Aku mulai bosan, rumah sepi. Entah sedang apa manusia-manusia lain di rumah ini. Sampai aku ingat masih ada Kakak kedua di kamarnya. Aku berlari seperti terburu-buru masuk ke kamar Kakak dan berteriak ke Kakak perempuan keduaku, "Gerimiisss....". Kakakku memang sensitif telinganya, tak seperti Kakak pertama yang susah di bangunkan. Kakak spontan langsung berdiri dan berlari ke belakang ingin mengangkat jemuran. Ternyata siang itu masih panas, bahkan mendung pun tidak. Kakak mulai berteriak memanggil namaku dan aku lari. Aku tahu aku bersalah. Tapi aku puas. Itu seringkali kulakukan kalau Kakak berpesan hal yang sama. Namun, tetap saja Kakak selalu berpesan hal yang sama di hari minggu.

Kesalahan berikutnya kulakukan saat ada suara laki-laki mengucap salam. Kakak yang sedang menemaniku tiduran dan bercerita langsung tahu. Kakak menyuruhku keluar dan berbohong pada si tamu bahwa Kakak sedang tidak ada dirumah. Bayaranku untuk melakukan kebohongan sudah diberikan Kakak tadi. Oke, aku keluar dan menjawab salam si tamu. Tamu laki-laki yang mengaku teman Kakak menanyakan apakah Kakak ada di rumah atau tidak.

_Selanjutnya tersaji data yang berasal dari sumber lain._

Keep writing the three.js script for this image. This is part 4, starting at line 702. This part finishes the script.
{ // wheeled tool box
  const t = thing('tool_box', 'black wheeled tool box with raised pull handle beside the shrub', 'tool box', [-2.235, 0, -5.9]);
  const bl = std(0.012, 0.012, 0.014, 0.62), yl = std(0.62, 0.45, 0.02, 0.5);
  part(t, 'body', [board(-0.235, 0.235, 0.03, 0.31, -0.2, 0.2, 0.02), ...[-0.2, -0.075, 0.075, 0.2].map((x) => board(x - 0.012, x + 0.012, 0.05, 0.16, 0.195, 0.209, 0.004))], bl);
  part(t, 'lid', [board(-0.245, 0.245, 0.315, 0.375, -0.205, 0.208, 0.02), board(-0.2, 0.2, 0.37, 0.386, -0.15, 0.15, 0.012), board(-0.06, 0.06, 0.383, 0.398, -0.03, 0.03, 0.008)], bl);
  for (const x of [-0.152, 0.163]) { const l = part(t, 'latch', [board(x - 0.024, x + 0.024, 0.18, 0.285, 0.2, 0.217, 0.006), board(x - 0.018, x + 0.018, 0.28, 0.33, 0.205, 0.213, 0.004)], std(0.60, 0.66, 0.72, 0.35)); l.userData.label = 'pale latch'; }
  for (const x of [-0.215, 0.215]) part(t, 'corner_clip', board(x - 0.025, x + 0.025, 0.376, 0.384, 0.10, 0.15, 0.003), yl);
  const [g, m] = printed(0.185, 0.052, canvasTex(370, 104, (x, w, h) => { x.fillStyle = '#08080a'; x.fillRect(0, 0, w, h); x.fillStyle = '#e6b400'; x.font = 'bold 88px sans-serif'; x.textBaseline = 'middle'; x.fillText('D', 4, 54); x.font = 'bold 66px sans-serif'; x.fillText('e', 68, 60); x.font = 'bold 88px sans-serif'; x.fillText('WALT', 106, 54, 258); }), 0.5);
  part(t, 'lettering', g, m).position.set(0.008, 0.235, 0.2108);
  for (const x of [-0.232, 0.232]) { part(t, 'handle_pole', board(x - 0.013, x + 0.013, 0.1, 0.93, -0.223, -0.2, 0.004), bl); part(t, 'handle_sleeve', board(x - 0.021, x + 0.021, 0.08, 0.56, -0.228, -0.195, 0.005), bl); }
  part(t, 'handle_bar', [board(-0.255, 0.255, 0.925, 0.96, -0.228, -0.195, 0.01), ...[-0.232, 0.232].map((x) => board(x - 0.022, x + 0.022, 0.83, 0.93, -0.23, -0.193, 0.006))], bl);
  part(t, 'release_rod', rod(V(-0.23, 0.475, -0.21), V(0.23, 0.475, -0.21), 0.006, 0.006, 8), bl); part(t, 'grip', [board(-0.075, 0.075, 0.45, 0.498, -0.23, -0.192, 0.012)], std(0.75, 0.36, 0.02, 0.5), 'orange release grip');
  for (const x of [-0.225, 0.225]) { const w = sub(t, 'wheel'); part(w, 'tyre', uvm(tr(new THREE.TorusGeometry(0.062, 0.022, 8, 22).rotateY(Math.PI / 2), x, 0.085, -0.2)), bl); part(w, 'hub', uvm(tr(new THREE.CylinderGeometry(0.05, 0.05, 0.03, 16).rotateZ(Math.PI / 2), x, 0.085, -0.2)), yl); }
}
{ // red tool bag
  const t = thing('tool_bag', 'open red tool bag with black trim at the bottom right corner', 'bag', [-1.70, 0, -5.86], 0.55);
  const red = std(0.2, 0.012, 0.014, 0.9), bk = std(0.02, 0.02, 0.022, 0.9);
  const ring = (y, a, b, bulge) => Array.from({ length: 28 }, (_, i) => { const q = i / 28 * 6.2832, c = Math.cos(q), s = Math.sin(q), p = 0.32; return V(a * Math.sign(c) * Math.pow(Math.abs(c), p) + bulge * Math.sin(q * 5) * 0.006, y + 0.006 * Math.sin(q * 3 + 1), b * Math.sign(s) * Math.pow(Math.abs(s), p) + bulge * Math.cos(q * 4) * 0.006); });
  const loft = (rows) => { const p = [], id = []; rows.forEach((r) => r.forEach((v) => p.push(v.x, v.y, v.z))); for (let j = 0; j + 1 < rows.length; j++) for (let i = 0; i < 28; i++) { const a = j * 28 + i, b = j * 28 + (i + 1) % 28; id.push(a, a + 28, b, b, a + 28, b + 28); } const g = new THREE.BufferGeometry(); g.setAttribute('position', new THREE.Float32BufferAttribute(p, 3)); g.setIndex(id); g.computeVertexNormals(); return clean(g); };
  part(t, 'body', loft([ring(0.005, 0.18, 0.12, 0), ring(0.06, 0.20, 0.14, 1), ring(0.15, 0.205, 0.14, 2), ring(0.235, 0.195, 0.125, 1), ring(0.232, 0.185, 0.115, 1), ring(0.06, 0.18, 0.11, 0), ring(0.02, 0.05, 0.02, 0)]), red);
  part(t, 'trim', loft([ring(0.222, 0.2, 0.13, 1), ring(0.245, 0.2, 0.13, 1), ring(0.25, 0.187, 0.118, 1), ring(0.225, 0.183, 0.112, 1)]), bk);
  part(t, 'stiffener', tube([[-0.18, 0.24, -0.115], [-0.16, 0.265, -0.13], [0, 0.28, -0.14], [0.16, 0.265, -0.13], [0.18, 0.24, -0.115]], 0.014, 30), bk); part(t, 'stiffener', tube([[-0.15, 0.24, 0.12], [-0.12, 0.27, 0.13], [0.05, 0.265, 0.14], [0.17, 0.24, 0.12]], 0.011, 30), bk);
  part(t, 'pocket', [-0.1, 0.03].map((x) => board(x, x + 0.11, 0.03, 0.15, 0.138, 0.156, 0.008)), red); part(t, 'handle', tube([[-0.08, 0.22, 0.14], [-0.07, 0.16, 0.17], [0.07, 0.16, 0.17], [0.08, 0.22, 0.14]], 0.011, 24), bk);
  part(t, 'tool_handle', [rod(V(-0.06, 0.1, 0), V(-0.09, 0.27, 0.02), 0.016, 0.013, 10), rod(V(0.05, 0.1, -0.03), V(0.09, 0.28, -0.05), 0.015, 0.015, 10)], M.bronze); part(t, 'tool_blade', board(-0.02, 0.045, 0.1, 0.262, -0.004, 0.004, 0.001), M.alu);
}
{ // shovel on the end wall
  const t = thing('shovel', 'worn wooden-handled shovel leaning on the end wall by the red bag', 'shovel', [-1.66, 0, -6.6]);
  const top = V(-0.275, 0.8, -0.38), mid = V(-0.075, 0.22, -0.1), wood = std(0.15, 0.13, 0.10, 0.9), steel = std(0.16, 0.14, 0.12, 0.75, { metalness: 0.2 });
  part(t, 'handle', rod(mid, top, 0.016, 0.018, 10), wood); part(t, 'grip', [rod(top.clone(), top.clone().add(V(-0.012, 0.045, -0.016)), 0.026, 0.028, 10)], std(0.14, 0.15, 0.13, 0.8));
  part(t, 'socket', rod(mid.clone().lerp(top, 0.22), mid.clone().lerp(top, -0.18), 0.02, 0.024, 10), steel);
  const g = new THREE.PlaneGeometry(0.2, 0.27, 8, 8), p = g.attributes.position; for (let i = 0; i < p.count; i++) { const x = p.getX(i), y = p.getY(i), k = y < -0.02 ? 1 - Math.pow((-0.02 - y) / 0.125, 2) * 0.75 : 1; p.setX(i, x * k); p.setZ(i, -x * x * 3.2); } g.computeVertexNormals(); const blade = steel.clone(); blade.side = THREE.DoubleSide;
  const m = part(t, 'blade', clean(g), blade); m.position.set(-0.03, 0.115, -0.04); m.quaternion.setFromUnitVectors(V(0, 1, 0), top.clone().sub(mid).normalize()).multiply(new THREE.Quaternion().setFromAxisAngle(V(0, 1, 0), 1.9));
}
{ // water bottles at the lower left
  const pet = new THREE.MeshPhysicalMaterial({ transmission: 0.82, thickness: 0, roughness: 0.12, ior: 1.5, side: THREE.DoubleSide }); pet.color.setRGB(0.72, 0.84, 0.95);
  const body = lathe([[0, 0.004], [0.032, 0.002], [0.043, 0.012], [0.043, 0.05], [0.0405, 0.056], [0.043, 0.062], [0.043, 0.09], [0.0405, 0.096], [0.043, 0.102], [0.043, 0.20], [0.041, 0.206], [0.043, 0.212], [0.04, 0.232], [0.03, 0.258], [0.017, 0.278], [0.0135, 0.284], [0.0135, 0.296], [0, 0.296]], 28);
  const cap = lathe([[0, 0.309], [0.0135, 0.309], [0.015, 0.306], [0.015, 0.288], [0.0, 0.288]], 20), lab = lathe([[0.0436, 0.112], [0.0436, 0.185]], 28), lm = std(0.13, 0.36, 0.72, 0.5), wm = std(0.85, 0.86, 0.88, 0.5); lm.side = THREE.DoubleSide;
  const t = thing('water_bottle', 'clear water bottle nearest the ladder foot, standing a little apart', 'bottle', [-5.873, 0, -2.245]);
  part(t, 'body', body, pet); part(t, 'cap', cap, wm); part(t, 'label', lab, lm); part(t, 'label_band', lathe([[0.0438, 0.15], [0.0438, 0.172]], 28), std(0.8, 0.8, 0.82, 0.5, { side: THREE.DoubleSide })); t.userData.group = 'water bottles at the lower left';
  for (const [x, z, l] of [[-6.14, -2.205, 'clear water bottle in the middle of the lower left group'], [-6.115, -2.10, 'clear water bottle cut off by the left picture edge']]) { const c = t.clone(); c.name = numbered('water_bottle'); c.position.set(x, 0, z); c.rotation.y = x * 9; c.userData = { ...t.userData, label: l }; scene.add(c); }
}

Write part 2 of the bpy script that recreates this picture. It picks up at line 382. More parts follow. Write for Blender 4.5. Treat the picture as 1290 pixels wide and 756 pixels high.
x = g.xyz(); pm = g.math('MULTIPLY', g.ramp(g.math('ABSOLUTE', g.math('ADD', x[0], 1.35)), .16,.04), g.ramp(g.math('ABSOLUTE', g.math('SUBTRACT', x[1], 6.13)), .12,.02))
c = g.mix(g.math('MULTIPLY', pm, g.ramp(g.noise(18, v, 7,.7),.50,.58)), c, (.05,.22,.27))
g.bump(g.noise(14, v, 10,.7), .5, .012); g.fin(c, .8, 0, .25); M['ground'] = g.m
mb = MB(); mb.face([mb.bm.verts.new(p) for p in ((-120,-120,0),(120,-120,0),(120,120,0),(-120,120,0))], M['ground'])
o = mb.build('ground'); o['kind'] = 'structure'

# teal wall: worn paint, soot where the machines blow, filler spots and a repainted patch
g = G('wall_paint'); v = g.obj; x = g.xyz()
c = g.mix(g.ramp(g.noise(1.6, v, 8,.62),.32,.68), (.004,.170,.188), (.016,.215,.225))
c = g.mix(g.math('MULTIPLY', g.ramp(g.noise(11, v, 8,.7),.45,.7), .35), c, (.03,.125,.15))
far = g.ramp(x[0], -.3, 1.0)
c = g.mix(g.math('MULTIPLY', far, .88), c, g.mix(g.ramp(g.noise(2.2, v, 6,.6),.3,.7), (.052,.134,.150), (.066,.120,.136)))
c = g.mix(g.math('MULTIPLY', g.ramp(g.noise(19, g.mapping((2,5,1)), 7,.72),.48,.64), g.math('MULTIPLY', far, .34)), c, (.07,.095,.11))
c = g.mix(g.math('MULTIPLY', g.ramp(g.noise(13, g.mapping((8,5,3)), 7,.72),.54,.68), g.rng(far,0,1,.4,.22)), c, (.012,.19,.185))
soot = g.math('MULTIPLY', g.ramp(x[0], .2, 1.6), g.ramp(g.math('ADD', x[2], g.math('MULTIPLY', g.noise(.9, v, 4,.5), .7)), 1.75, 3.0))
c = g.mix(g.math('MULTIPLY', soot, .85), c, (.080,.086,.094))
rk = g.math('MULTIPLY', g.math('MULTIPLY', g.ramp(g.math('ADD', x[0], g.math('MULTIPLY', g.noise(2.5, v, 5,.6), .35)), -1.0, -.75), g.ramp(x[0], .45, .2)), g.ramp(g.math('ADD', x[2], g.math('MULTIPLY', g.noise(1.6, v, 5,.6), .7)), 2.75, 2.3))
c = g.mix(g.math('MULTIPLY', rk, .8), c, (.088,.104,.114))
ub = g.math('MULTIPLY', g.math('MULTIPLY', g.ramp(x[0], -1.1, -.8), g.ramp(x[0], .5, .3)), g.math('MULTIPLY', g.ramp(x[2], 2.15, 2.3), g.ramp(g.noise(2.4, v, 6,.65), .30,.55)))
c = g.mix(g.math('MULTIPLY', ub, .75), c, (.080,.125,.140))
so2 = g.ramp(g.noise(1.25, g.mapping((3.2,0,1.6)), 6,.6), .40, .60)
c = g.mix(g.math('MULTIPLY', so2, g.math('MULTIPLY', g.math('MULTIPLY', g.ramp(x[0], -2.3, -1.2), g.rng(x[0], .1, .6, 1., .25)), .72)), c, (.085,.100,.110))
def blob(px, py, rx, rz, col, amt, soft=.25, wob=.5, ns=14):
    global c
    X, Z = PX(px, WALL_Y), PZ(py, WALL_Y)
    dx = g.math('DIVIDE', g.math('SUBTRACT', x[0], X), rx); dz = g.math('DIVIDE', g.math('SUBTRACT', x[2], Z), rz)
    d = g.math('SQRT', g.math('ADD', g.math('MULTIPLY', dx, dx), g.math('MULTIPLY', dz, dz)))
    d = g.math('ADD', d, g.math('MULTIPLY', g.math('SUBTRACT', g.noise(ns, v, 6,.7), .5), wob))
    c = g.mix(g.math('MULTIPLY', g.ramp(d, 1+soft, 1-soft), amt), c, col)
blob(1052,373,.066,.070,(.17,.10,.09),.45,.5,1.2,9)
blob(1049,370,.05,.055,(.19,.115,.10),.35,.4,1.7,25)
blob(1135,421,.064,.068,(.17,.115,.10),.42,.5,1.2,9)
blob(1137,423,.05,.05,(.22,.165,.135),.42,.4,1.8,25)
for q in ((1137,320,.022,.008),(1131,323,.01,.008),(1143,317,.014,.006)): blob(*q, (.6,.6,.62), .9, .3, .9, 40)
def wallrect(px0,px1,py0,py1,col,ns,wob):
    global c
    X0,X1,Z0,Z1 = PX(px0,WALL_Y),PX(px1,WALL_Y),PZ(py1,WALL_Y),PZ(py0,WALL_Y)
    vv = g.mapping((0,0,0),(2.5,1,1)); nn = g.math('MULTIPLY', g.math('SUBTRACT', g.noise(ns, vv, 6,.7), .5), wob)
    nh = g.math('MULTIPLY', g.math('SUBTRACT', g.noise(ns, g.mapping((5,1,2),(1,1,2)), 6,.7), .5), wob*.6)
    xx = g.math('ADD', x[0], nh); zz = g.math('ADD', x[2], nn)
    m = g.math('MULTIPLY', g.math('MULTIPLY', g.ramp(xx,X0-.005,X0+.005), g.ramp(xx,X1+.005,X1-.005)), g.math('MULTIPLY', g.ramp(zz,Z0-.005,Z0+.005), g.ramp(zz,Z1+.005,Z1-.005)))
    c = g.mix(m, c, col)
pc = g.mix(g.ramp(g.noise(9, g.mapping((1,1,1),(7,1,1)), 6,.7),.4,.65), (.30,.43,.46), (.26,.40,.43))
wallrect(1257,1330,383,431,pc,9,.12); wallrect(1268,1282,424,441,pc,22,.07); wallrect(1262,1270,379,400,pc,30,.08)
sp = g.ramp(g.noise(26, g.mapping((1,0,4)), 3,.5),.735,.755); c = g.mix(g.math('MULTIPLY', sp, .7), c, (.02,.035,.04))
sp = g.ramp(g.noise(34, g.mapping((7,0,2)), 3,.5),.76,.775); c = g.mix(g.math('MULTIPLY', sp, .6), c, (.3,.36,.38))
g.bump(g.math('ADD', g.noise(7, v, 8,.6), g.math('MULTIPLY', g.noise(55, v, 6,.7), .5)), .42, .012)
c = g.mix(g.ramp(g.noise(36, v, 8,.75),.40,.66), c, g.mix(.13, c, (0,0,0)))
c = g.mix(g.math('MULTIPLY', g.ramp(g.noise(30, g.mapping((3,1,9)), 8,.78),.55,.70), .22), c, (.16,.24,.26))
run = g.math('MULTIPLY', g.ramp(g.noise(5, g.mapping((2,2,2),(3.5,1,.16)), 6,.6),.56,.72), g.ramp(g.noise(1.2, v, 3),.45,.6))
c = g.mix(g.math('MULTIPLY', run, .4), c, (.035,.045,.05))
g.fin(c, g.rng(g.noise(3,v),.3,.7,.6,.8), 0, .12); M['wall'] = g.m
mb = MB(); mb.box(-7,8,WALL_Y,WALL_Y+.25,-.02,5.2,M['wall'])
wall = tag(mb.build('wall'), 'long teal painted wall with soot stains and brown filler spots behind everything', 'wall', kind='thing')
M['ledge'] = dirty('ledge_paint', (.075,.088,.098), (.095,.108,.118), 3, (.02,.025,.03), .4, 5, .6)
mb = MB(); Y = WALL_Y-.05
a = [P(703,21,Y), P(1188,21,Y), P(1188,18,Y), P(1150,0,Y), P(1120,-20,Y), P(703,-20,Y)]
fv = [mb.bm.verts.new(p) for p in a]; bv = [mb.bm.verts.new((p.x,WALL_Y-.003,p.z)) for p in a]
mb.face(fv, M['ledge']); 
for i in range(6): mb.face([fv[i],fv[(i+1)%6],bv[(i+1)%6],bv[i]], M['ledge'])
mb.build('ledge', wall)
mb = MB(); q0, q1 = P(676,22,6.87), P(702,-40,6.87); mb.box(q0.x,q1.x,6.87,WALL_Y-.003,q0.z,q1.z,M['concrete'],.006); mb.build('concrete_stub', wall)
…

Dan aku dengan kepolosan anak-anakku menjawab seperti ini kira-kira "Kakak dirumah, itu ngumpet di dalam kamar. Tapi, aku disuruh Kakak bilang kalau Kakak sedang tidak ada dirumah. Terus tadi aku dikasih uang." Aku tidak mengerti kenapa, si tamu langsung tertawa terkikik dan Kakak keluar kamar juga sambil tertawa. Akhirnya Kakak menemui tamu dan aku tidak memiliki teman lagi.

Mencari-cari berkeliling di rumah wetan dan rumah kulon. Kakak pertama sedang menyetrika. Kakak ketiga sepertinya sedang main ke rumah tetangga, nongkrong katanya. Kakak keempat sepertinya besok akan ada ulangan dan sedang belajar. Dia memang sangat rajin dan pintar. Ibu juga belum terlihat di rumah. Kalau Bapak, aku memang tidak pernah bermain dengan Bapak. Jadi, aku jarang mencari Bapak. Tak tahu apalagi yang bisa kulakukan, kupikir lebih baik aku kembali ke amben. Nonton TV, tralala-trilili atau yang lainnya. Setelah itu, aku akan secara tidak sadar tertidur di amben.